Listen is such a common word. We use it everyday. Listen to me. Are you listening? Why don’t you listen? Such familiar phrases. Used and heard commonly, but never really understood. We hear noises, screams, shouts, whispers, music, laughter, weeping, wailings, people fighting with each other, people talking with, at and to each other. We disagree and argue and we talk a lot when we are given a chance. But do we listen? Do we really listen? Really, really listen?

Most of the times we just hear what the other has to say, but we don’t listen to what the other is trying to say. And often things remain unsaid and fester inside us because someone out there has no time to listen to us.

Most of the time we forget that one of the best ways to win over others is with our ears - by listening to them. Rather than cutting through with quick repartees and smart replies.

Listening is an art. How many times have we heard this line before? Umpteen times, I think. In fact it is one of those overused phrases that we hear frequently, but never really listen.

It is one of those clichés that we often use mindlessly and gloss over it unthinkingly. Listening indeed is an art, but how? We often rush to finish sentences for others to help them get to the point quickly, so that we get a quicker chance to have our say in the matter. Too often, we listen in a laid-back, distracted way and come away with little. Too often we tend to focus more on our internal chatter than what the other person is saying. We fail to notice the resulting frustration of the other person who is feeling put out. Such acts leave both the parties not listening to each other, though on the face of it we do hear each and every word clearly.

Listen to me please! This line has such weariness hidden inside. All the wars are about not listening to the other. Have you ever wondered why people fight, scream, get physically violent with each other? More often than not people fight for things which they are not able to express. The real fight goes on within, and outwardly most of us just yell and scream; unthinkingly. More often than not, the subject of anger and aggression is not a current one. It is always a consequence of old wounds, scars, hurts and suppressed and mostly unsaid issues. Unsaid, because they were never listened to, as it should have been. There is always a desire for tenderness and intimacy that comes forth in the garb of aggression. An aggressive person with an outward show of hostility is silently screaming to be listened.

Aggression as we must know is the most vulnerable form of human emotions. All aggression starts with a realization of vulnerability and accompanying feelings of powerlessness. When we understand this vulnerable need in another person, we quietly listen to their innermost need of being heard and what is so clearly difficult for them to express. It is by quietly listening that we reach out and connect to their needs and empower them to deal with their aggression.

We often remain unaware of this fact that there is an extreme power in quietly listening to a person who is showing their belligerence towards us. In knowing that there is an undelivered communication deep inside them that needs to be expressed and we are allowing that to happen. Just listen.

There is great power in listening. There is great personal power in being able to have anyone say anything to us and listen to them quietly, knowing that whatever they say has no potential in it for upsetting us.

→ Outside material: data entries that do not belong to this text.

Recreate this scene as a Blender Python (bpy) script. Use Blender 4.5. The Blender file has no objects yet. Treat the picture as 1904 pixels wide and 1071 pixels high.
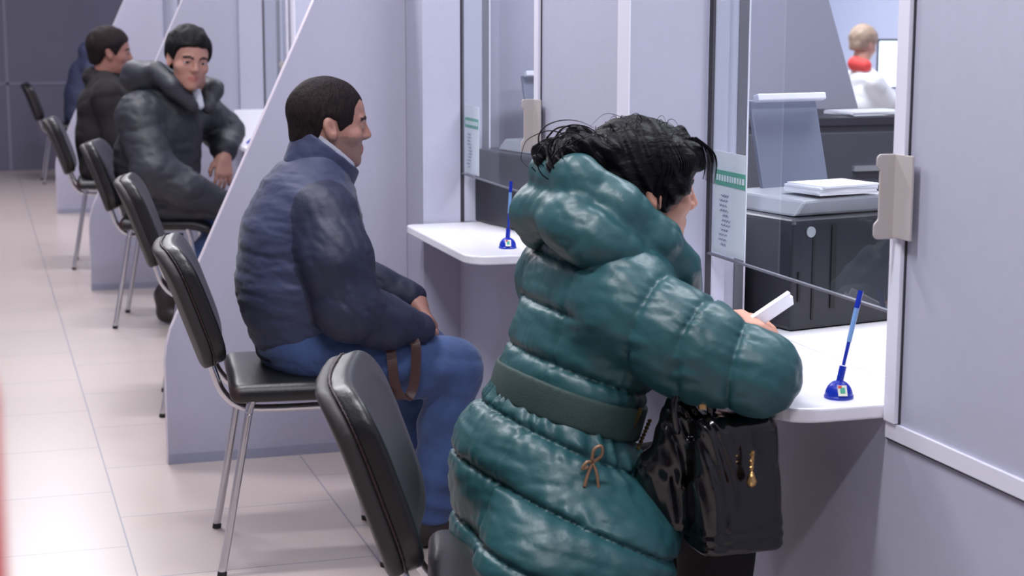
import bpy, math, random
import numpy as np
from mathutils import Matrix, Vector

# ------------------------------------------------------------------ camera, world, lights, exposure
sc = bpy.context.scene
COL = sc.collection
cam_d = bpy.data.cameras.new('camera')
cam_o = bpy.data.objects.new('camera', cam_d)
COL.objects.link(cam_o)
cam_d.sensor_fit = 'HORIZONTAL'
cam_d.sensor_width = 36.0
cam_d.lens = 3156.0 / 1904.0 * 36.0
cam_d.clip_start = 0.05
cam_d.clip_end = 60
_r = ((0.95367, -0.30085, 0.0018), (0.04611, 0.15207, 0.98729), (-0.29730, -0.94147, 0.15890))  # right, up, back
cam_o.matrix_world = Matrix(((_r[0][0], _r[1][0], _r[2][0], 0.0),
                             (_r[0][1], _r[1][1], _r[2][1], 0.0),
                             (_r[0][2], _r[1][2], _r[2][2], 1.38),
                             (0, 0, 0, 1)))
cam_d.dof.use_dof = True
cam_d.dof.focus_distance = 3.5
cam_d.dof.aperture_fstop = 6.5
sc.camera = cam_o

world = bpy.data.worlds.new('world')
sc.world = world
world.use_nodes = True
world.node_tree.nodes['Background'].inputs[0].default_value = (0.72, 0.74, 0.95, 1)
world.node_tree.nodes['Background'].inputs[1].default_value = 0.05
sc.view_settings.view_transform = 'Standard'
sc.view_settings.look = 'None'
sc.view_settings.gamma = 1.0
sc.view_settings.exposure = -0.09

def area(name, loc, sx, sy, power, col=(0.965, 0.95, 1.0)):
    l = bpy.data.lights.new(name, 'AREA')
    l.shape = 'RECTANGLE'; l.size = sx; l.size_y = sy; l.energy = power; l.color = col
    o = bpy.data.objects.new(name, l); COL.objects.link(o); o.location = loc
    return o
for k, yy in enumerate((0.4, 2.2, 4.0, 5.8, 7.6, 9.4, 11.2, 13.0)):
    area('hall_ceiling_lamp', (0.40, yy, 2.84), 0.7, 0.14, 40)
    if k % 2 == 0:
        area('hall_ceiling_lamp', (-2.0, yy, 2.84), 1.2, 0.3, 6)
for yy in (1.2, 3.4, 5.9, 9.0):
    area('office_ceiling_lamp', (2.3, yy, 2.84), 1.2, 0.5, 58)
area('office_ceiling_lamp', (5.4, 10.2, 2.84), 1.2, 1.2, 110)
area('office_ceiling_lamp', (5.4, 13.5, 2.84), 1.2, 1.2, 110)

# ------------------------------------------------------------------ helpers
def s2l(c):
    return tuple(((v / 255.0) / 12.92 if v / 255.0 <= 0.04045 else (((v / 255.0) + 0.055) / 1.055) ** 2.4) for v in c)

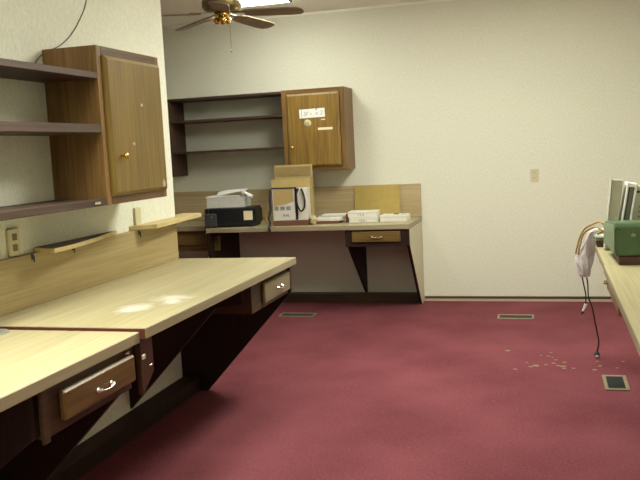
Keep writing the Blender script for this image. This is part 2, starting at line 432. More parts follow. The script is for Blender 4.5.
w = MB(la); w.box(-.33, -.325, -4.462, -4.440, .632, .642, M['silver'], .002); w.build('hinge', dA)
w = MB(lb); w.lathe([(0, .0008), (.047, .0008), (.05, .004), (.056, .004), (.058, .0002)], M['louv'], (-.892, -4.578, .777), 28); w.build('cable_grommet', dB, 'grey round cable hole cover')

# loose ledge planks on the backsplash
p1 = MB((-1.0, -3.75, 1.011)); p1.prism([(XL+.0015, -4.09), (-.905, -4.14), (-.912, -3.98), (-.955, -3.72), (XL+.004, -3.40)], 'Z', 1.0115, 1.031, M['ply'], .002)
p1.bm.faces.ensure_lookup_table(); p1.bm.normal_update()
for f in p1.bm.faces:
    if f.normal.z > .9: f.material_index = p1.mi(M['plyd'])  # upward face darker than the plank edges
tag(p1.build('ledge_plank'), 'thin plank with dark top lying on the backsplash under the left open shelves', 'plank', 'planks on the backsplash')
p2 = MB((-1.0, -2.95, 1.011)); p2.prism([(XL+.0015, -3.275), (-.930, -3.175), (-.985, -2.48), (-1.12, -2.46), (-1.12, -2.70), (XL+.0015, -2.70)], 'Z', 1.0115, 1.036, M['ply'], .002)
tag(p2.build('ledge_plank'), 'raw pale plank lying on the end of the backsplash below the left cabinet door', 'plank', 'planks on the backsplash')
for (y, z) in ((-4.131, .996), (-3.831, .996), (-3.211, .994)):
    k = MB((XL+.022, y, z)); k.box(XL+.0225, XL+.027, y-.006, y+.006, z-.012, z+.014, M['dgrey'], .001)
    k.tube([(XL+.027, y, z+.006), (XL+.033, y, z+.002), (XL+.032, y, z-.022)], .003, M['dgrey'], 6)
    nm = {-4.131: 'small dark hook below the left end of the dark topped plank', -3.831: 'small dark hook below the middle of the dark topped plank', -3.211: 'small dark hook below the raw pale plank'}[y]
    tag(k.build('wall_hook'), nm, 'hook', 'hooks on the backsplash')

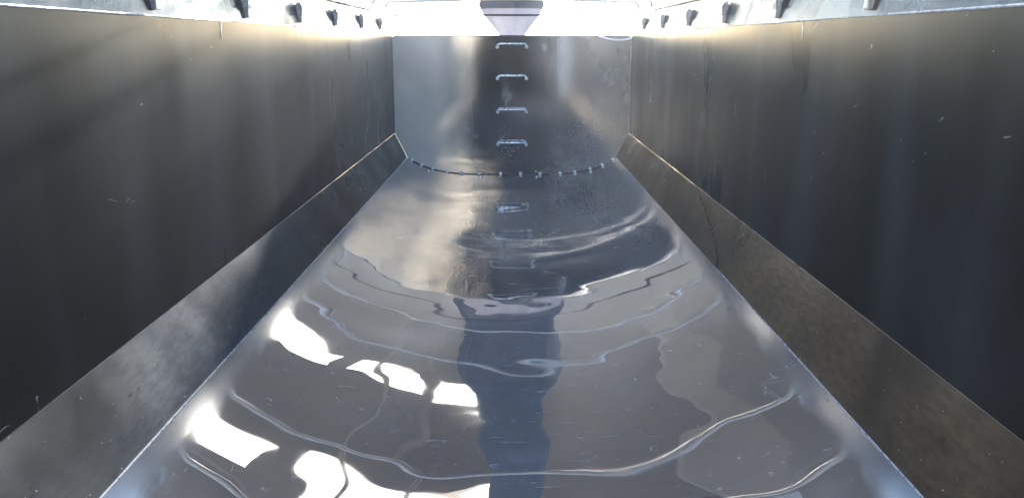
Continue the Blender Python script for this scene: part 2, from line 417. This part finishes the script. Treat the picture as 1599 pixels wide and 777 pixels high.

Because we have the special capability to listen to what they are not saying, what they are unable to say and we understand, and empathize with them.

By developing listening techniques we can learn to listen through our differences in gender, religion, sexual orientation and opinions. We discover the secrets of making wife/husband, parent/child and employer/employee relationships truly harmonious. We learn to tap into our intuitive self and decision making powers. We learn how to generate conversations that uncover new possibilities. We learn to experience significant development in the areas of conflict resolution. When we listen with something significant at stake - perhaps our relationship with the other person, we contribute value to the relationship.

And we will never have to say with that wistful appeal in our voices: Please, will you listen to me?